Robots that ship with physical commonsense will be better at just about everything.

Physical commonsense is more than low-level control

A few months ago, we released a demo video of one-shot assembly¹³ (still a team favorite): you show a robot what to build with LEGO, and it builds copies of that structure. A single sensorimotor model performs moments of physical commonsense — nudging, reorienting, recovering — while doing high-level reasoning around task-level semantics e.g. what comes next and how to place it (in ways that would’ve otherwise been difficult to describe in language).

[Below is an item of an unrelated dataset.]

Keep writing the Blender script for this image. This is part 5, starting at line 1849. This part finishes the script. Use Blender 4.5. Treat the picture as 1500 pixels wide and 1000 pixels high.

These capabilities are exciting, because they reveal a hint of what’s to come — a new era of foundation models born from physical experience, that might one day be capable of high-level reasoning just as well as humans can in the physical world. As these models expand in the complexity of tasks and workflows they can do, the boundary between low-level interaction and high-level planning begins to blur.


Embodied systems like these force the full intelligence stack. The world is partially observable, adversarial, and unforgiving. Actions yield information — but also irreversible consequences. High-level reasoning needs to happen in real-time, and gravity stops for no one.

Physical commonsense is the dark matter of robotics: unseen, everywhere, and responsible for most of what actually works. Learning it is the tipping point where robots become broadly useful at scale. We’re still early in the journey, but if we can solve this, then I think we have a real shot at building generally intelligent machines — ones that have the chance to transform not only robotics, but everything that interacts with the physical world.

Real robot intelligence starts with physical commonsense.